Exceptional rate capability from carbon-encapsulated polyaniline supercapacitor electrodes

Abstract

A high-rate capability carbon-encapsulated polyaniline (PANI) composite is fabricated by a novel electrodeposition method of polyaniline on a carbon nanotube (CNT) forest, grown on carbon paper. This is followed by coating of an amorphous carbon layer via hydrothermal carbonization (HTC) of glucose, forming a three-layer structure. We demonstrate that a slow scan rate, voltage-restricted electrodeposition process can be used to produce a uniform PANI coating on individual CNTs throughout the network.
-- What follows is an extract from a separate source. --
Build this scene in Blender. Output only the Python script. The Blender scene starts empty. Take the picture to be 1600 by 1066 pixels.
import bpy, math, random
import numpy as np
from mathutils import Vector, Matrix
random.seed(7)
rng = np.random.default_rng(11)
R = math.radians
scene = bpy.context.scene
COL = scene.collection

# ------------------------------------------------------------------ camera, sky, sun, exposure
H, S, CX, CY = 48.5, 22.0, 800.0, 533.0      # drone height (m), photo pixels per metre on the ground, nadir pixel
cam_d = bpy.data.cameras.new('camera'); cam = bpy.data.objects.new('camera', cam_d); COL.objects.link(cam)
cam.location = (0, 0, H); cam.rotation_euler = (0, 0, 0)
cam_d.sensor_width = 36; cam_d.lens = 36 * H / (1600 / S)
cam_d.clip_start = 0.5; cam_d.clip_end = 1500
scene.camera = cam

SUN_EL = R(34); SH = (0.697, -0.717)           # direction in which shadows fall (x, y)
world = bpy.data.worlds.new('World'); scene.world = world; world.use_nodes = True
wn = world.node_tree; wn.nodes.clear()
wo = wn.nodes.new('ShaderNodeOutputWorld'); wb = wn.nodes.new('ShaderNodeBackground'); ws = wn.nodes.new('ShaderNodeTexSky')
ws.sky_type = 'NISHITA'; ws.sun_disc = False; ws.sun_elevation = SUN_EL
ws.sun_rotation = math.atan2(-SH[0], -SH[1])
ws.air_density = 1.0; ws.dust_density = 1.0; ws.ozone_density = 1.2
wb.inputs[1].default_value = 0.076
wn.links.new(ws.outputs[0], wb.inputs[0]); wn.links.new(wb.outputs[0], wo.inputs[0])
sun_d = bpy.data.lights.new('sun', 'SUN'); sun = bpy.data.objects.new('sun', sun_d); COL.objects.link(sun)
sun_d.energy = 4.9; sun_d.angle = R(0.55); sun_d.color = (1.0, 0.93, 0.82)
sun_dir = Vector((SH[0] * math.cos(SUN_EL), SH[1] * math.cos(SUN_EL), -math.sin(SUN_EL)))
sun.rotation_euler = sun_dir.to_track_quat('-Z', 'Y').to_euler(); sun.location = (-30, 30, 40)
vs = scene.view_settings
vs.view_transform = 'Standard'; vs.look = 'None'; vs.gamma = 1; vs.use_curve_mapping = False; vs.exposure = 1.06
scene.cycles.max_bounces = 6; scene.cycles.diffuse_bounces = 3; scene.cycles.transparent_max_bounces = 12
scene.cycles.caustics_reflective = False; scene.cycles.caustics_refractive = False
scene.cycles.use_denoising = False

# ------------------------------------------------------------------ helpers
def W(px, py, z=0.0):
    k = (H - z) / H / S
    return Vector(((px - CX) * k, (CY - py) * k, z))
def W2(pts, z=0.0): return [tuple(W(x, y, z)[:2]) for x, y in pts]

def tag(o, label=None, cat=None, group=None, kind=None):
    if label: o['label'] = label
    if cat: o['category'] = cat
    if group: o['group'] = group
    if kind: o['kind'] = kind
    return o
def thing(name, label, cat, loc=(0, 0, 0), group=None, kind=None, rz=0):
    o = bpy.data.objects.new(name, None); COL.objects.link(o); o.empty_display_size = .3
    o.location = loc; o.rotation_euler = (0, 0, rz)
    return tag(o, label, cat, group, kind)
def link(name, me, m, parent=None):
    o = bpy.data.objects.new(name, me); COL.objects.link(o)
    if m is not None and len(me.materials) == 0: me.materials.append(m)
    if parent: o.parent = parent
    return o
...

The CNT forest structure offers excellent electronic and structural connection for the PANI nanofiber network, while the coating of amorphous carbon reduces electrode resistance, promoting enhanced electrochemical performance and reinforced structural stability during charging and discharging. The as-prepared CNT/PANI/HTC composite exhibited a high specific capacitance of 571 F g−1 at 1 A g−1, and 557 F g−1 at 100 A g−1,whilst demonstrating a record rate capability of 98% capacitance retention, when the current density is increased 100-fold. This advanced rate performance indicates that a slow electrodeposition process produces an electrochemically stable three-layer composite with enhanced diffusion kinetics. Hence, the method developed in this work establishes further control on the electrochemical deposition of energy storage materials, for high-rate capability.